_Exercise description_
What lines of the data include the string "picture"? Copy them all.

_Supplied information_
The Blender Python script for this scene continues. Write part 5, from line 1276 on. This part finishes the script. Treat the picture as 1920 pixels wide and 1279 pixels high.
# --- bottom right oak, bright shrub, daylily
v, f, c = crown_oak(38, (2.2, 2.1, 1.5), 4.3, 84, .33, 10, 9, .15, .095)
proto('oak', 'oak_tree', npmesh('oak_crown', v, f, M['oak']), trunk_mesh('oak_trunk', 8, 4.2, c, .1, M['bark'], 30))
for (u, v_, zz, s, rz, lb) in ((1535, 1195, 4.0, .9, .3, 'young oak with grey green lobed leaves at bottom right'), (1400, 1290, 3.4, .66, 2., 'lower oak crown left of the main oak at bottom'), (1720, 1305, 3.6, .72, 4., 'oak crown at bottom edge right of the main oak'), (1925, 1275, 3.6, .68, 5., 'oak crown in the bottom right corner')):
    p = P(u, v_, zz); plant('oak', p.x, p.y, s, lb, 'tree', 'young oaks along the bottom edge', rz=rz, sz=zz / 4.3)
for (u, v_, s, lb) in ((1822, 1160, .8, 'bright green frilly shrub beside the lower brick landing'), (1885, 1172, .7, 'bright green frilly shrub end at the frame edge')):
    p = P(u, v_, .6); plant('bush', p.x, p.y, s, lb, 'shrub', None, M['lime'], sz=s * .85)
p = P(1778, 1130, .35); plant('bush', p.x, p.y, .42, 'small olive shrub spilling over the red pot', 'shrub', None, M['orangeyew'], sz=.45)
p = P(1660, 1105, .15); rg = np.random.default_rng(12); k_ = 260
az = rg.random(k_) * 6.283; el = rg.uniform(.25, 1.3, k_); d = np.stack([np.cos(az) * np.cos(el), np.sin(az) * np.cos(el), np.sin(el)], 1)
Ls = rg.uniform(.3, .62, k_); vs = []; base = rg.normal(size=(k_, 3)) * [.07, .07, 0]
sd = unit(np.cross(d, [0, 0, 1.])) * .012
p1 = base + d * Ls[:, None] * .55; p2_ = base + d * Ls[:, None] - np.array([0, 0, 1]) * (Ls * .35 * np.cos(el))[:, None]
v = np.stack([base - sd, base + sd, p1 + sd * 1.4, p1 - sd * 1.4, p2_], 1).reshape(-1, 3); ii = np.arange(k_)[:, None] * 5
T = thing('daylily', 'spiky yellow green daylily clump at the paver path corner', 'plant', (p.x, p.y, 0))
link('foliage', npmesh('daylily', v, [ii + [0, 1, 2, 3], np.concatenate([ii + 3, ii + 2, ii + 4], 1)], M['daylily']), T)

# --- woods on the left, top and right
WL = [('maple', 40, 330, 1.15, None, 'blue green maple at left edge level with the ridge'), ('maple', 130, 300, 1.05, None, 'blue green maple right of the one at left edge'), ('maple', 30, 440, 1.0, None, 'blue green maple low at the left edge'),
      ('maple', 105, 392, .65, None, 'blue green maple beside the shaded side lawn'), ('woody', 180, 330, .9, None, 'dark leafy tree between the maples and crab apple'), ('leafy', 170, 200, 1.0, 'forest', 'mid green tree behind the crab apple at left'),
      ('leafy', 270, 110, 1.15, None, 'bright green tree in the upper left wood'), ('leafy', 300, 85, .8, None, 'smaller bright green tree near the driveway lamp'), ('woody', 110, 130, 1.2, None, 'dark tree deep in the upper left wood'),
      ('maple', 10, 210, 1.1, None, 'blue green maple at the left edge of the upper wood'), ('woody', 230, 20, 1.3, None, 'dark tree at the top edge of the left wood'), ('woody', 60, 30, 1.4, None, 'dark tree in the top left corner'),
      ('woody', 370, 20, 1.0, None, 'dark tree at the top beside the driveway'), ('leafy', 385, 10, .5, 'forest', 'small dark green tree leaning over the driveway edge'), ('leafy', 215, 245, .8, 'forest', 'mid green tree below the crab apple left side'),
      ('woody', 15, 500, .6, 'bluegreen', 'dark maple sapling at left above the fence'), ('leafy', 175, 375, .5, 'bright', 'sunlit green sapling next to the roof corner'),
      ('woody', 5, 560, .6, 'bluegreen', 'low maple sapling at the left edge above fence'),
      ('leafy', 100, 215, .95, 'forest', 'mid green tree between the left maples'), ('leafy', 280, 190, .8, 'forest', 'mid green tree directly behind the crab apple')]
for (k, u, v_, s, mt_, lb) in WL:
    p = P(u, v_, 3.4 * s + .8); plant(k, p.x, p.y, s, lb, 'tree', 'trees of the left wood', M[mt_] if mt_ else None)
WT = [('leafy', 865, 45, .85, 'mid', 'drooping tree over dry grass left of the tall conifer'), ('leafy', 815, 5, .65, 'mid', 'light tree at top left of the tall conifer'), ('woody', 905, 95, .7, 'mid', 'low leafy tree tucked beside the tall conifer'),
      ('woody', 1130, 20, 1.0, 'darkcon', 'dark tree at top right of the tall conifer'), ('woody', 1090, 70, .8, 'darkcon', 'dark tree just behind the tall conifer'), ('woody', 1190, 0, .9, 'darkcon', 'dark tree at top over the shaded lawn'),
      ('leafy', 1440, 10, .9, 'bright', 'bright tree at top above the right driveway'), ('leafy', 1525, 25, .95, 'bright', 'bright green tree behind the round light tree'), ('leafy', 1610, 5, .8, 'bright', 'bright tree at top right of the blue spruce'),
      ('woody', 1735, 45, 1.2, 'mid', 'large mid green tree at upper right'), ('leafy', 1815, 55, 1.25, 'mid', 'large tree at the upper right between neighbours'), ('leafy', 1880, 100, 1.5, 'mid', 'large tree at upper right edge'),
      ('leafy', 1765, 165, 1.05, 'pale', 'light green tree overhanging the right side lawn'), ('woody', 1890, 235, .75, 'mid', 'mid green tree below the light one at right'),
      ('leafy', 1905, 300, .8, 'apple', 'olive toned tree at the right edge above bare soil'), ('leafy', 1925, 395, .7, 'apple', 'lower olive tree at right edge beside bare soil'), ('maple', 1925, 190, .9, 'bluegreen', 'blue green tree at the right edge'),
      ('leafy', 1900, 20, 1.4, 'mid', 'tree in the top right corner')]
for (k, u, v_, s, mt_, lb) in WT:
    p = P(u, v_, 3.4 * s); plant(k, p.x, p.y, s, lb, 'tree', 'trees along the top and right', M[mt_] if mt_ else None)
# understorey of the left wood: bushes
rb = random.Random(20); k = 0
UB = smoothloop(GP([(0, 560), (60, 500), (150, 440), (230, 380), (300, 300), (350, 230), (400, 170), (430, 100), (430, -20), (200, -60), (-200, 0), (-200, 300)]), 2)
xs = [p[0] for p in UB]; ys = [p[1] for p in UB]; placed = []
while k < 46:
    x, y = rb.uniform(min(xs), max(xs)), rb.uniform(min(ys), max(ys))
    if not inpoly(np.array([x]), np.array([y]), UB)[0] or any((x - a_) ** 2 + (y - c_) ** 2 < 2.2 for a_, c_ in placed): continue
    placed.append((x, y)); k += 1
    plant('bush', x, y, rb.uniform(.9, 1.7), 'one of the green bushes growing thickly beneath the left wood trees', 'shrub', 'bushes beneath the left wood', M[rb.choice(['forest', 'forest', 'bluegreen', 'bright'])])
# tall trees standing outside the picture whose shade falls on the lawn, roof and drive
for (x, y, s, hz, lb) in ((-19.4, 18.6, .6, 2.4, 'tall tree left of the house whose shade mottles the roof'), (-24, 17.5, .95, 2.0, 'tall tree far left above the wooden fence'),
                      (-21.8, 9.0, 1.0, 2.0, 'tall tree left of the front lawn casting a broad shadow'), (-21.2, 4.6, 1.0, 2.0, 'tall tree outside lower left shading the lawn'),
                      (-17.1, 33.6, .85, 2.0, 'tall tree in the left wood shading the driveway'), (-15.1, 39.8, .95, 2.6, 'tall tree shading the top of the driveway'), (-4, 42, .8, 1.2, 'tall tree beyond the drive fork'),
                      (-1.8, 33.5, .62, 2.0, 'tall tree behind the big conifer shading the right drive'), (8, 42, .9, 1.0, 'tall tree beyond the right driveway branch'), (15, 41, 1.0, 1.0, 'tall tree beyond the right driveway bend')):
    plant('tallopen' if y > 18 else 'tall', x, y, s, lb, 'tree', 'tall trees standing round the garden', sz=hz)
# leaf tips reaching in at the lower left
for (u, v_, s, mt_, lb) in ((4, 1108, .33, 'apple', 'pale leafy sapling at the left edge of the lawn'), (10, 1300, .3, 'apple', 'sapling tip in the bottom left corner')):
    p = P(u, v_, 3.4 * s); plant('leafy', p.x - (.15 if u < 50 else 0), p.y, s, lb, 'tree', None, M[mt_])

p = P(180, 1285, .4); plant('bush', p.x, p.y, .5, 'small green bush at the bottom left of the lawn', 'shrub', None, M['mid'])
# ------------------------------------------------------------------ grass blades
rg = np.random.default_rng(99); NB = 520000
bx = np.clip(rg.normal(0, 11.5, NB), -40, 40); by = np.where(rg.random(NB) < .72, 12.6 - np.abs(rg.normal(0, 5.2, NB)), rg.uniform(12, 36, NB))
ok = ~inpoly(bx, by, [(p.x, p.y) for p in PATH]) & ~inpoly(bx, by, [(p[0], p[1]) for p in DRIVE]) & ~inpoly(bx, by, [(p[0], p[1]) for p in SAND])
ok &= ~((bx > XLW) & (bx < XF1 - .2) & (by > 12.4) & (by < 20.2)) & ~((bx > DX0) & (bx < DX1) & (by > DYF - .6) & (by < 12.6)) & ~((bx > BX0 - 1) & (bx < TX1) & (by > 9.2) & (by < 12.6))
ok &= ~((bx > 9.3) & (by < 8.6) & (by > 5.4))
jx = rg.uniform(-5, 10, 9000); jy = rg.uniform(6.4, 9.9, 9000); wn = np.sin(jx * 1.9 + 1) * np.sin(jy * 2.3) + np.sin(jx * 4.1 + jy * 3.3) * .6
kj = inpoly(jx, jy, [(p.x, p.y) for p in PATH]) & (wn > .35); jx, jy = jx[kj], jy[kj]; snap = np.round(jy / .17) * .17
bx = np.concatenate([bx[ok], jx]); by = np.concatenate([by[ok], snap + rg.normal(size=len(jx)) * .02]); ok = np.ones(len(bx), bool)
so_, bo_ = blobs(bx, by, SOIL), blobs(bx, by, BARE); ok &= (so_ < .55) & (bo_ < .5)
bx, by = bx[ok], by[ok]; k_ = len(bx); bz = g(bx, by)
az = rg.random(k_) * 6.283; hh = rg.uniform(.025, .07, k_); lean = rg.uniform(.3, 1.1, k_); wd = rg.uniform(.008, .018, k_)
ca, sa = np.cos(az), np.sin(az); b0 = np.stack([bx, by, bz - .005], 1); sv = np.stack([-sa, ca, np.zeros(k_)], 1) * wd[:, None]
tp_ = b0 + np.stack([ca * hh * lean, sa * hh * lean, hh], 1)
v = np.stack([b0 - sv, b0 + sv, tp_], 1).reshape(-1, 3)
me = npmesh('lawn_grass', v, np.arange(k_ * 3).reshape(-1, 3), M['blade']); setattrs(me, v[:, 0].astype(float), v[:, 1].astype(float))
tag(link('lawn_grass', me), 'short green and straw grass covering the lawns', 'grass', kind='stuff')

_Answer to the task_
The Blender Python script for this scene continues. Write part 5, from line 1276 on. This part finishes the script. Treat the picture as 1920 pixels wide and 1279 pixels high.
# tall trees standing outside the picture whose shade falls on the lawn, roof and drive